Gaining an understanding of what makes you afraid of going forward, can help you deal with it.  In the skiing scenario, I was afraid of falling, humiliating myself, not looking good in my friend’s eyes.  These were all imagined fears that I made up in my head.  And they stopped me.  I believe I felt much worse for not attempting the run, than if I had done it and fallen.

So, back to the mountain.  After a few gut wrenching moments peering over the precipice, I took a chance and launched myself over the edge.  Things went well, at least until I took a little tumble.  Actually, a big tumble, but the only thing hurt was my pride.  I reached the bottom intact, with my friends cheering me on and I felt fantastic!
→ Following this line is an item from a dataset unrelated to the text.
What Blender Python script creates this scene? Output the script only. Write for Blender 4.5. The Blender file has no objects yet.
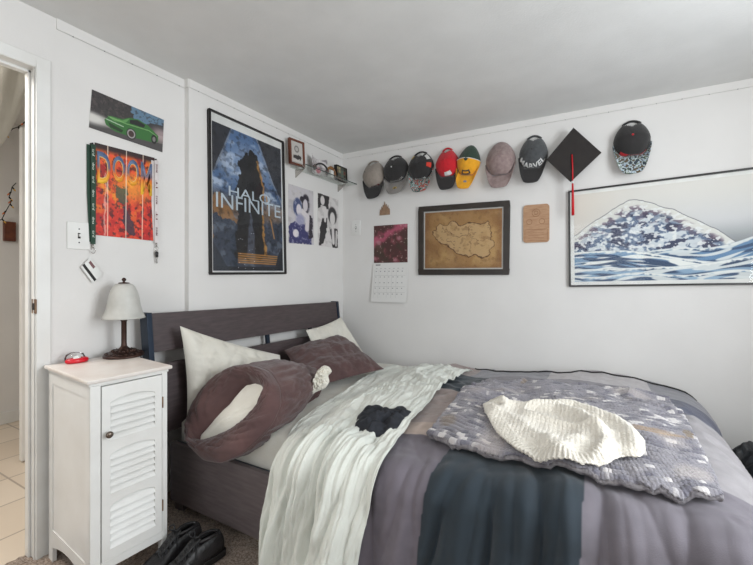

Learning that several of them had taken a fall too, made me realize that we all felt fear at the top of the hill.  Each of us dealt with our own fears, envisioned an exhilarating run, and took a chance.  Rather than giving in, I chose to believe what I knew to be true about my abilities on skis.  I knew that if I stretched myself, that the outcome might just be one that not only moved me out of my comfort zone, but would give me the confidence to push my skiing to the next level.  And sure enough, my third attempt was done with my heart still pounding wildly in my chest, but I’m happy to report it was without incident!